→ Goal of the exercise
Exactly the lines from the start of the data below through the line that contains "return (CM3 @" are to be copied, with pictures left out.

→ Given records
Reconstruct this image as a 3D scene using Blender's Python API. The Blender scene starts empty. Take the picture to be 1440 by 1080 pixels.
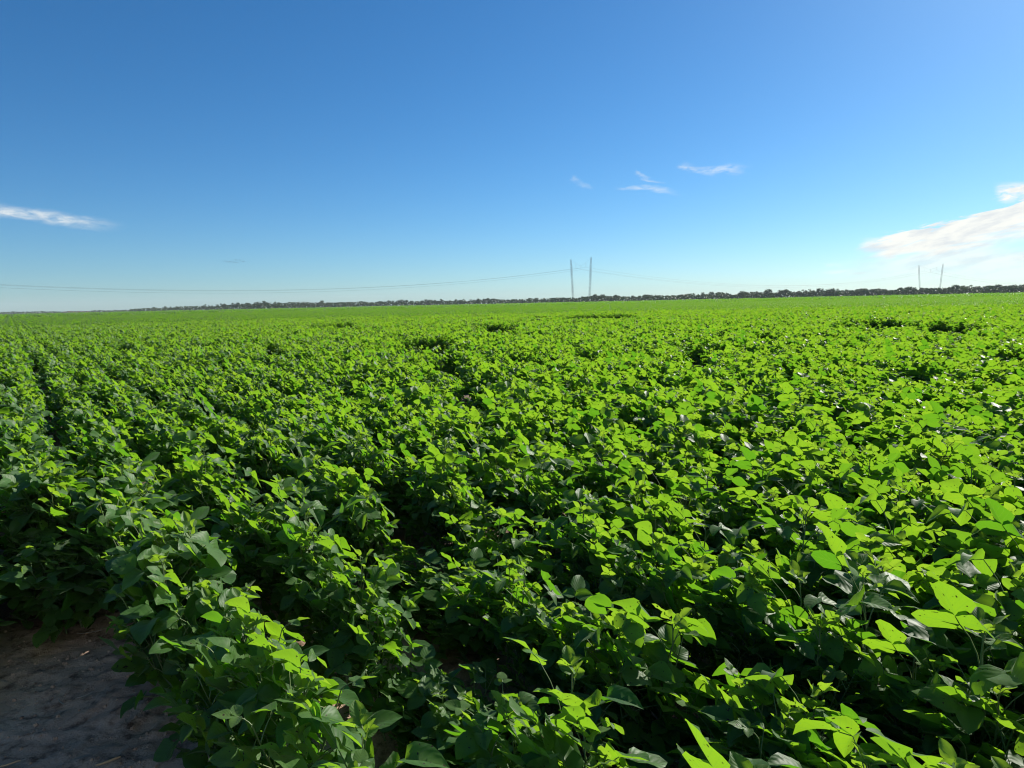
import bpy, math, random
import numpy as np
from mathutils import Matrix, Vector, Euler, noise as mnoise

R = math.radians
rng = np.random.default_rng(7)
random.seed(7)
scene = bpy.context.scene
COL = scene.collection

# ------------------------------------------------------------------ camera
F = 973.0                      # focal length in pixels of the 1440 px wide photograph
CAM_H = 1.55
cam_data = bpy.data.cameras.new('camera')
cam_data.sensor_width = 36.0
cam_data.lens = F / 1440 * 36.0
cam_data.clip_start = 0.05
cam_data.clip_end = 20000
cam = bpy.data.objects.new('camera', cam_data)
COL.objects.link(cam)
PITCH, ROLL = R(6.65), R(-1.23)
CM = Matrix.Translation((0, 0, CAM_H)) @ Matrix.Rotation(R(90) - PITCH, 4, 'X') @ Matrix.Rotation(ROLL, 4, 'Z')
cam.matrix_world = CM
scene.camera = cam
CM3 = CM.to_3x3()
CMI = CM.inverted()


def ray(px, py):
    return (CM3 @ Vector(((px - 720) / F, (540 - py) / F, -1))).normalized()


def ground_at(px, py, z=0.0):
    d = ray(px, py)
    k = (z - CAM_H) / d.z
    return Vector((0, 0, CAM_H)) + d * k


def at_depth(px, depth):
    """ground-plan point seen at column px, at that distance along the view"""
    return (px - 720) / F * depth, depth


def project(x, y, z):
    v = CMI @ Vector((x, y, z))
    return 720 + F * v.x / -v.z, 540 - F * v.y / -v.z, -v.z


# ------------------------------------------------------------------ light
SUN_AZ, SUN_EL = R(46), R(33)          # to the right of the view, ahead of the camera
SUN_DIR = Vector((math.sin(SUN_AZ) * math.cos(SUN_EL), math.cos(SUN_AZ) * math.cos(SUN_EL), math.sin(SUN_EL)))
sl = bpy.data.lights.new('sun', 'SUN')
sl.energy = 5.0
sl.angle = R(0.55)
sl.color = (1.0, 0.95, 0.86)
so = bpy.data.objects.new('sun', sl)
so.rotation_euler = (-SUN_DIR).to_track_quat('-Z', 'Y').to_euler()
so.location = (0, 0, 50)
COL.objects.link(so)


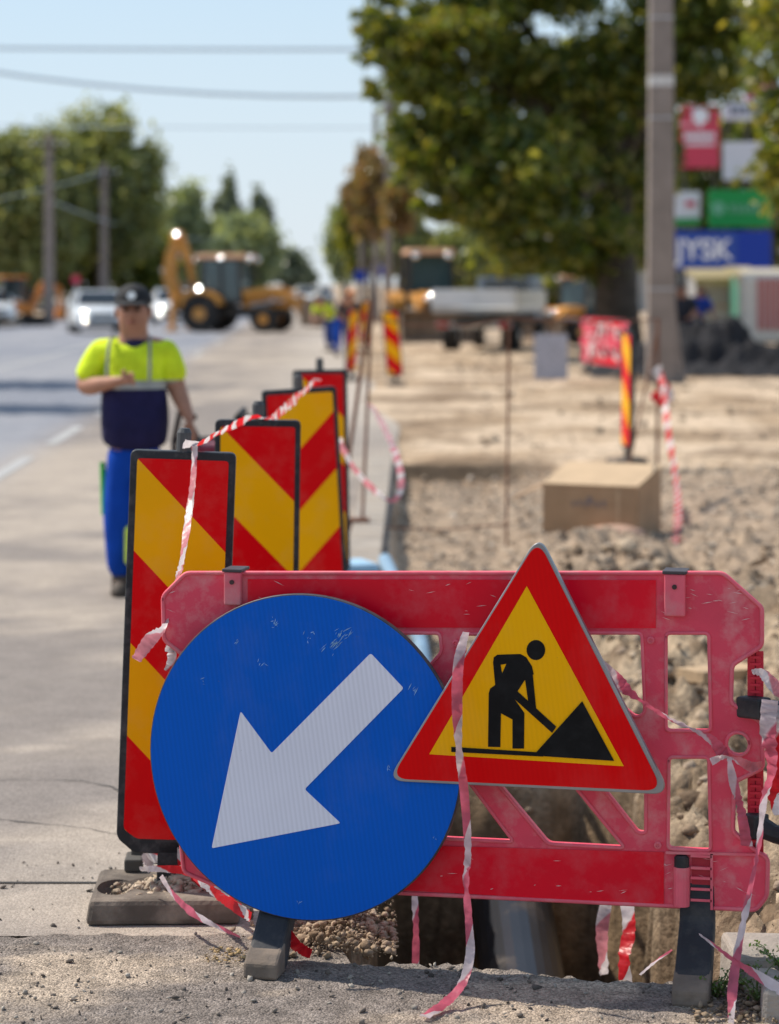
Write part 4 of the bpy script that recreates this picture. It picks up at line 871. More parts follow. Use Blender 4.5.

→ Reply to the exercise
Reconstruct this image as a 3D scene using Blender's Python API. The Blender scene starts empty. Take the picture to be 1440 by 1080 pixels.
import bpy, math, random
import numpy as np
from mathutils import Matrix, Vector, Euler, noise as mnoise

R = math.radians
rng = np.random.default_rng(7)
random.seed(7)
scene = bpy.context.scene
COL = scene.collection

# ------------------------------------------------------------------ camera
F = 973.0                      # focal length in pixels of the 1440 px wide photograph
CAM_H = 1.55
cam_data = bpy.data.cameras.new('camera')
cam_data.sensor_width = 36.0
cam_data.lens = F / 1440 * 36.0
cam_data.clip_start = 0.05
cam_data.clip_end = 20000
cam = bpy.data.objects.new('camera', cam_data)
COL.objects.link(cam)
PITCH, ROLL = R(6.65), R(-1.23)
CM = Matrix.Translation((0, 0, CAM_H)) @ Matrix.Rotation(R(90) - PITCH, 4, 'X') @ Matrix.Rotation(ROLL, 4, 'Z')
cam.matrix_world = CM
scene.camera = cam
CM3 = CM.to_3x3()
CMI = CM.inverted()


def ray(px, py):
    return (CM3 @ Vector(((px - 720) / F, (540 - py) / F, -1))).normalized()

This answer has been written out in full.